EXERCISE TASK: Make a tally of the lines in the records that include the string "this", and give only that number.

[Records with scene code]
****************
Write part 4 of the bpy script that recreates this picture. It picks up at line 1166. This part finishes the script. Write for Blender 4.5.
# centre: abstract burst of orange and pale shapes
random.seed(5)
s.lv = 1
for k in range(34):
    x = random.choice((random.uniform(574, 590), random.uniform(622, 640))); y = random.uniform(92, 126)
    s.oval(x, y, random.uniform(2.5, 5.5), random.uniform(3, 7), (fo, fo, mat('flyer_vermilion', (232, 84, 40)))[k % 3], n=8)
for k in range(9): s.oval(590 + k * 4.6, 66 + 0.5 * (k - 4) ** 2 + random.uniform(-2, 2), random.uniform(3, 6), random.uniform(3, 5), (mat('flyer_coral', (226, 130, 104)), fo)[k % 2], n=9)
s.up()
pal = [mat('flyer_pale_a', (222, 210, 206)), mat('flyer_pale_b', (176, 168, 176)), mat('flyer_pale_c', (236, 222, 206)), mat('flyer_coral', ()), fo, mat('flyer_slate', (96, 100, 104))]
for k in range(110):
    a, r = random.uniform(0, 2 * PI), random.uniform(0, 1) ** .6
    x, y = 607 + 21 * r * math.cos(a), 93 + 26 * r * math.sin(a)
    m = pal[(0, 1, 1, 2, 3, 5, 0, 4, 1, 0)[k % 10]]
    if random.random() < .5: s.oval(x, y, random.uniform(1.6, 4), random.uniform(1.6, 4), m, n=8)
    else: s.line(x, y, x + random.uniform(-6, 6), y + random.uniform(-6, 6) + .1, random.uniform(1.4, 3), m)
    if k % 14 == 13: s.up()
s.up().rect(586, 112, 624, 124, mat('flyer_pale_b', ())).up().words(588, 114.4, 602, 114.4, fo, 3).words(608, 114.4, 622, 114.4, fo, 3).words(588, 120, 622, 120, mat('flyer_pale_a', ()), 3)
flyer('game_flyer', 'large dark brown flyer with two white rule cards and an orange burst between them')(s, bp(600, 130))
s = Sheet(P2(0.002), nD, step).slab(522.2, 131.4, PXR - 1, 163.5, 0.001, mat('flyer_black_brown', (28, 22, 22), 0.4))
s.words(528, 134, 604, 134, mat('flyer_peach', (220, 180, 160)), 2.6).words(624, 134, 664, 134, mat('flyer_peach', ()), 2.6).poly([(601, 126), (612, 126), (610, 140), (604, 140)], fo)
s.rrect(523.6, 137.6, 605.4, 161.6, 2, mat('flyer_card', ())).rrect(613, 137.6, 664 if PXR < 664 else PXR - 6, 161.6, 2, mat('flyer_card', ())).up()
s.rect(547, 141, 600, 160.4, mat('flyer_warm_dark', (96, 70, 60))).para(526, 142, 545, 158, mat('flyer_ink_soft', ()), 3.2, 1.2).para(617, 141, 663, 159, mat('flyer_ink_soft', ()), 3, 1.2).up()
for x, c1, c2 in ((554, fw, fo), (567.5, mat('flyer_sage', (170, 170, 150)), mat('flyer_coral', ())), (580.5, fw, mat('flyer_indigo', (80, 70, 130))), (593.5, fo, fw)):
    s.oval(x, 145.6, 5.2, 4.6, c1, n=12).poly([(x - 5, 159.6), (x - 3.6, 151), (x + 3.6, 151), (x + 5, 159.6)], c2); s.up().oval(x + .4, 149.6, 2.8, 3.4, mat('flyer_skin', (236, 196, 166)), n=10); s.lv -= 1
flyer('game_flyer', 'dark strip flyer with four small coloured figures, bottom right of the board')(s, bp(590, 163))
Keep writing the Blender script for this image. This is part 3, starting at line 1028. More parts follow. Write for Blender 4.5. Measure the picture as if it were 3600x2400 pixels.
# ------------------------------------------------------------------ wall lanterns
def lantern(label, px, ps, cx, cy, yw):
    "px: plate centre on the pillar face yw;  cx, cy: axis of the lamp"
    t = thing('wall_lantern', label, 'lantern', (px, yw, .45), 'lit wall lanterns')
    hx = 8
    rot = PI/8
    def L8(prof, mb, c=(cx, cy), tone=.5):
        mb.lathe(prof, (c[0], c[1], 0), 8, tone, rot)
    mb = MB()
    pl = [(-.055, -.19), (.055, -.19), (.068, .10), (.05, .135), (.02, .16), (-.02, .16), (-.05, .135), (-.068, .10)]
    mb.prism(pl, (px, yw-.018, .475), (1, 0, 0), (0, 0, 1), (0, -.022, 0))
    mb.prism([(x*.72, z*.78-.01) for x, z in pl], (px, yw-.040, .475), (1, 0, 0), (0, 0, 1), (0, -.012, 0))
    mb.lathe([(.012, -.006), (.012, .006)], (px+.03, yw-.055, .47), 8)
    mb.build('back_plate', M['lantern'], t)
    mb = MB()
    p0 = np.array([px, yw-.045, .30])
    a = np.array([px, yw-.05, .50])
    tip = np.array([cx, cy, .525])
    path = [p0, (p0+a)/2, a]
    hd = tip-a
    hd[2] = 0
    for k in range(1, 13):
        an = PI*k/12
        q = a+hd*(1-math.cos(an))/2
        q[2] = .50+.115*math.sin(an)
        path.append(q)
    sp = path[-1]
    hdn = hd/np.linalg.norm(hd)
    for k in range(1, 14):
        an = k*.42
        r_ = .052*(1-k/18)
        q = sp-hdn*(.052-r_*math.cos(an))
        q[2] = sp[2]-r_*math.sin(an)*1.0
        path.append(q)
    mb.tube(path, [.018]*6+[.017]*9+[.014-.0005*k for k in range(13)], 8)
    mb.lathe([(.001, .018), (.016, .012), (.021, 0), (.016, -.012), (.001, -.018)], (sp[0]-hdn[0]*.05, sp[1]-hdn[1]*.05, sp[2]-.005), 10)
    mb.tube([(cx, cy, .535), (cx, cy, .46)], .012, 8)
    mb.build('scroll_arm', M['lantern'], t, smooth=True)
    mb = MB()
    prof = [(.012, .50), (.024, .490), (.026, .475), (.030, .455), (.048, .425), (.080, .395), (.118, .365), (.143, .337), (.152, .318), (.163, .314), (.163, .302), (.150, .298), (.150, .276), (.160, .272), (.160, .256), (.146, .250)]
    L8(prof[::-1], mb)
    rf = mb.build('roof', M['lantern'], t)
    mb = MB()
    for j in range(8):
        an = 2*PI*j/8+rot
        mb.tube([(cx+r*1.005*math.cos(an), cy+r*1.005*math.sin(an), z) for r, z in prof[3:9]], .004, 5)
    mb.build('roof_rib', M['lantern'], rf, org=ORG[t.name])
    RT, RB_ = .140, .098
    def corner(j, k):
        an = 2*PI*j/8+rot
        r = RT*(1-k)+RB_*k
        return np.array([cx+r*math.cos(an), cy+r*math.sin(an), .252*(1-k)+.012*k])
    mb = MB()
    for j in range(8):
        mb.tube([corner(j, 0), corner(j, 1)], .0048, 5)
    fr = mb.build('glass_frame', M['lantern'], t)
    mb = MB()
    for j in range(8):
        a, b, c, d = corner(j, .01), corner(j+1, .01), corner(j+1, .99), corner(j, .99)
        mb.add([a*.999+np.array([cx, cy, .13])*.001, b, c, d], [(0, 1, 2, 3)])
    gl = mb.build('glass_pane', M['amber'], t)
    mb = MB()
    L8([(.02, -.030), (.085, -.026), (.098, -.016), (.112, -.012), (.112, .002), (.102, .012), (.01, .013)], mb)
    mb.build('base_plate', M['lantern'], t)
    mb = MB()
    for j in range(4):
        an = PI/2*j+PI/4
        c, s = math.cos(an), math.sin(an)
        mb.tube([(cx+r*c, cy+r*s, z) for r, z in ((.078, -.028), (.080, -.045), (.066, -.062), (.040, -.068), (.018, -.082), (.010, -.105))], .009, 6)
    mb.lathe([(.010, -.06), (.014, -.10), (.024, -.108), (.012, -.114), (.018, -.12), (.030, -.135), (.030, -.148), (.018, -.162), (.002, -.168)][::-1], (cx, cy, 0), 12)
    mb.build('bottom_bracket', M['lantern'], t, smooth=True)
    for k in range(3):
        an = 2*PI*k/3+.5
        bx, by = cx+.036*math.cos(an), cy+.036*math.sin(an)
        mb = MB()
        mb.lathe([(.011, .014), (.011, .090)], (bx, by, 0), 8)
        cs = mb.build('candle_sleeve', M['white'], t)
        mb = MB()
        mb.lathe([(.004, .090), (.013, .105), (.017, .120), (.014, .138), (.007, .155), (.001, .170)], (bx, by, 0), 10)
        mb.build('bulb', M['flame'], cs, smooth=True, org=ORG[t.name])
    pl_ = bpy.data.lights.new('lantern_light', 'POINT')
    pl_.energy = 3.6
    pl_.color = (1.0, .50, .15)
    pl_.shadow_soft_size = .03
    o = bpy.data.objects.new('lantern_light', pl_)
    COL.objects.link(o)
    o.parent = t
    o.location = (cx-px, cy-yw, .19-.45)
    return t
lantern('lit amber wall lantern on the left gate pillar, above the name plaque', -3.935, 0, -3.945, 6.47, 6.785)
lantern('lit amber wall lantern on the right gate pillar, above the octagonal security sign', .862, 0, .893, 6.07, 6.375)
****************
ANSWER TO THE TASK: 2